▶ _PROBLEM_
Your task is to quote the listing below exactly, beginning with its first line and ending on the line bearing "SUN_ELEV, SUN_ROT = math.radians(44), math.radians(163)".

** START OF INFORMATION SHOWN **

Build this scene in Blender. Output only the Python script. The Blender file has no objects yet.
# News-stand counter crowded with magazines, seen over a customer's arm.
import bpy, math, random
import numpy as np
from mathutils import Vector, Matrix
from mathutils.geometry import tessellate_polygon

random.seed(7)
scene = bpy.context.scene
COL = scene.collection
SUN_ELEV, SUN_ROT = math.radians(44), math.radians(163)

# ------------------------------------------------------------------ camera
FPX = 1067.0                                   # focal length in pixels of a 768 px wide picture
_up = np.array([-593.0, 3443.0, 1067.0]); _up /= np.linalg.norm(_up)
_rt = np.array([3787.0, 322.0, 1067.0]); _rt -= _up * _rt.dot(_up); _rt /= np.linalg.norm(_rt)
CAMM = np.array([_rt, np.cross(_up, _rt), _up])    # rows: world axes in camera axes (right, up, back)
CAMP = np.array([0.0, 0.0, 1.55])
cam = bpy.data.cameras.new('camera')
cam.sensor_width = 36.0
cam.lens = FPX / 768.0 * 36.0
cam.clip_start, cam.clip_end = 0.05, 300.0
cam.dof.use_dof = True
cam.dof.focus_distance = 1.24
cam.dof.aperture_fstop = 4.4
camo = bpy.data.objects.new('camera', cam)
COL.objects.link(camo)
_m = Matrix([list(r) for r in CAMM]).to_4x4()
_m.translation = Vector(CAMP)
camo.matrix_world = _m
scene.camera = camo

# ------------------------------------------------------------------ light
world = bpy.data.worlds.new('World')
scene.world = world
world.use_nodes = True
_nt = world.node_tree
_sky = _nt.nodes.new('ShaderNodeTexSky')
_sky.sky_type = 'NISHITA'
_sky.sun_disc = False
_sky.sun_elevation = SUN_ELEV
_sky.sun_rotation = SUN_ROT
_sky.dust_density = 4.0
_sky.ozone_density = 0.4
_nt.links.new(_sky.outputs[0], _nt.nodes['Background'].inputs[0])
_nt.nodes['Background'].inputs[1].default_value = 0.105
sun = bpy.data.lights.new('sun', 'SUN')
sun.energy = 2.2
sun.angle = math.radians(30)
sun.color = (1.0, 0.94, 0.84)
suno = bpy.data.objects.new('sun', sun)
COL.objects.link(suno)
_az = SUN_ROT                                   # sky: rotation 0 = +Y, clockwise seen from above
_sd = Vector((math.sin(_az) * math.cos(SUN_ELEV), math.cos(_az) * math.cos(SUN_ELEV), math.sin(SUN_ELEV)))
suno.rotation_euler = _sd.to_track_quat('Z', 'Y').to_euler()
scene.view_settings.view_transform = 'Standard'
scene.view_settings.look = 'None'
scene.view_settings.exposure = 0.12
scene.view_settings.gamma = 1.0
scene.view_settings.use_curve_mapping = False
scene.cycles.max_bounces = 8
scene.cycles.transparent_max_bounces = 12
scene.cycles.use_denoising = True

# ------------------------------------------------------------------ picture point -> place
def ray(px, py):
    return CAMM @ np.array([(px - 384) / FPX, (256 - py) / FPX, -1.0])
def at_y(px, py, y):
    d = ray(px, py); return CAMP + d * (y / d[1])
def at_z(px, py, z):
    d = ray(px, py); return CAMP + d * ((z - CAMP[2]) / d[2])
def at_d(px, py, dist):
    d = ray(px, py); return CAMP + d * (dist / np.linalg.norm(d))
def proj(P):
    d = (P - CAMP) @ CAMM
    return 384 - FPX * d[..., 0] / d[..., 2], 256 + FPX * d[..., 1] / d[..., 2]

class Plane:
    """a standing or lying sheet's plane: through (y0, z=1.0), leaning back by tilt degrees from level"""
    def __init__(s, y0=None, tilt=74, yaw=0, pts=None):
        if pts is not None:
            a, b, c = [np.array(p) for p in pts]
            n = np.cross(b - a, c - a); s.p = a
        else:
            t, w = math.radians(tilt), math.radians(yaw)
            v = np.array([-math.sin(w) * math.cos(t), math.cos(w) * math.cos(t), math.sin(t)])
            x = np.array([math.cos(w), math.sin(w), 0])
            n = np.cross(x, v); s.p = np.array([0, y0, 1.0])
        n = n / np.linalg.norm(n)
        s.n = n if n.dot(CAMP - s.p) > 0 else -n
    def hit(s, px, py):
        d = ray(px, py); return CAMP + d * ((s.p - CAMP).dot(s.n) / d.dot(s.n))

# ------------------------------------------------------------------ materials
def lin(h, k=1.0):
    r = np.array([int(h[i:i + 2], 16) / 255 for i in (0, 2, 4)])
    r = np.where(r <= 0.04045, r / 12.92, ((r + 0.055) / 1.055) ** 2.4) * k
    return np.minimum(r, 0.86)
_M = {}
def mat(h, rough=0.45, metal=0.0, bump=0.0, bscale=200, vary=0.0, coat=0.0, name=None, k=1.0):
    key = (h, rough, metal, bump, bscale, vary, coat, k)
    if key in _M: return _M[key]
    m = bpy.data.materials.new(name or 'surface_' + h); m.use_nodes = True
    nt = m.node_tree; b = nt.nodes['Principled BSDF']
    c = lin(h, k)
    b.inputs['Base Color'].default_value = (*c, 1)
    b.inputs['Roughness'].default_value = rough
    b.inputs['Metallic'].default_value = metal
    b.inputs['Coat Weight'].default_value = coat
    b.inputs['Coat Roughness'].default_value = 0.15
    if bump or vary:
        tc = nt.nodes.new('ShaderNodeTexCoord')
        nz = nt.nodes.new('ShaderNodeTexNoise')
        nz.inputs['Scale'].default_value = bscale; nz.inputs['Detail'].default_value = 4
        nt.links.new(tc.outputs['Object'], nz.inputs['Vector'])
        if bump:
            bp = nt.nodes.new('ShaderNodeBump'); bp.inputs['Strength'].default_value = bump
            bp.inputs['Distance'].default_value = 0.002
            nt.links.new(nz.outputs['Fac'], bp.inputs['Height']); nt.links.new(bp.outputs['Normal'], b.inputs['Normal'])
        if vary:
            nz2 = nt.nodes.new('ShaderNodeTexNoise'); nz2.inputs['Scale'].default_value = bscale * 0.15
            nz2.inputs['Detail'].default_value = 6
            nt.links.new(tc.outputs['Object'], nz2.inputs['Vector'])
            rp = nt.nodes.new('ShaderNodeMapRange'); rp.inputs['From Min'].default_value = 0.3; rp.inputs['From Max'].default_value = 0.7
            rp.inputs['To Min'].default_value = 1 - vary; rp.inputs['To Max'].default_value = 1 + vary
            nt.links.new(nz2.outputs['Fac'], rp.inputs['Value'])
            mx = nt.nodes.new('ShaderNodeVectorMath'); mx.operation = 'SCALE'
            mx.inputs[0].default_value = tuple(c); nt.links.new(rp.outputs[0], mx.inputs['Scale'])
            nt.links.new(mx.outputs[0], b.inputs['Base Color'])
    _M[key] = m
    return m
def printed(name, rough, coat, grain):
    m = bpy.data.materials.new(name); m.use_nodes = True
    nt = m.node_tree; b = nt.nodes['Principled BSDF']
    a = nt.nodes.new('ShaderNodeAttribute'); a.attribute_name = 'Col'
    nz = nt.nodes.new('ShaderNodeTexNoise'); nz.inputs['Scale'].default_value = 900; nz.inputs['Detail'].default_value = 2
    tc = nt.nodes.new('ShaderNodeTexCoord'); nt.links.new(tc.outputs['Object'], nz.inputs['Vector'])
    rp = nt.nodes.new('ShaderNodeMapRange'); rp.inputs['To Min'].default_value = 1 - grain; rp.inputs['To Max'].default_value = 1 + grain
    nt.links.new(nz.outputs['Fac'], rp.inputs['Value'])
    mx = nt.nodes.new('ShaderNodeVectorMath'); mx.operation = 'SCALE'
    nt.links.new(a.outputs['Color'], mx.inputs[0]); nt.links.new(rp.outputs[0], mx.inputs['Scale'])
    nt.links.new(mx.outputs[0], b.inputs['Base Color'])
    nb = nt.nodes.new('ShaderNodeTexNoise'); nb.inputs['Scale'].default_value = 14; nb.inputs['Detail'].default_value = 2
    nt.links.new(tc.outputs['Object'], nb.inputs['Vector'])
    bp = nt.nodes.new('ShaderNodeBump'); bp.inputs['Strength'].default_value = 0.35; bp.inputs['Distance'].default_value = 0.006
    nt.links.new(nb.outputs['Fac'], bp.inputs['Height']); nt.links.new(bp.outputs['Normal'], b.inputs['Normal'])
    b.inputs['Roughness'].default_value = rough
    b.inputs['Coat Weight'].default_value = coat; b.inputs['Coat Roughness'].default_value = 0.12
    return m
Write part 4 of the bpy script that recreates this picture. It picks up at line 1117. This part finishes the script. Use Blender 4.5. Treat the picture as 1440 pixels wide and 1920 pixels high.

** END OF INFORMATION SHOWN **

▶ _WORKED ANSWER_
Build this scene in Blender. Output only the Python script. The Blender file has no objects yet.
# News-stand counter crowded with magazines, seen over a customer's arm.
import bpy, math, random
import numpy as np
from mathutils import Vector, Matrix
from mathutils.geometry import tessellate_polygon

random.seed(7)
scene = bpy.context.scene
COL = scene.collection
SUN_ELEV, SUN_ROT = math.radians(44), math.radians(163)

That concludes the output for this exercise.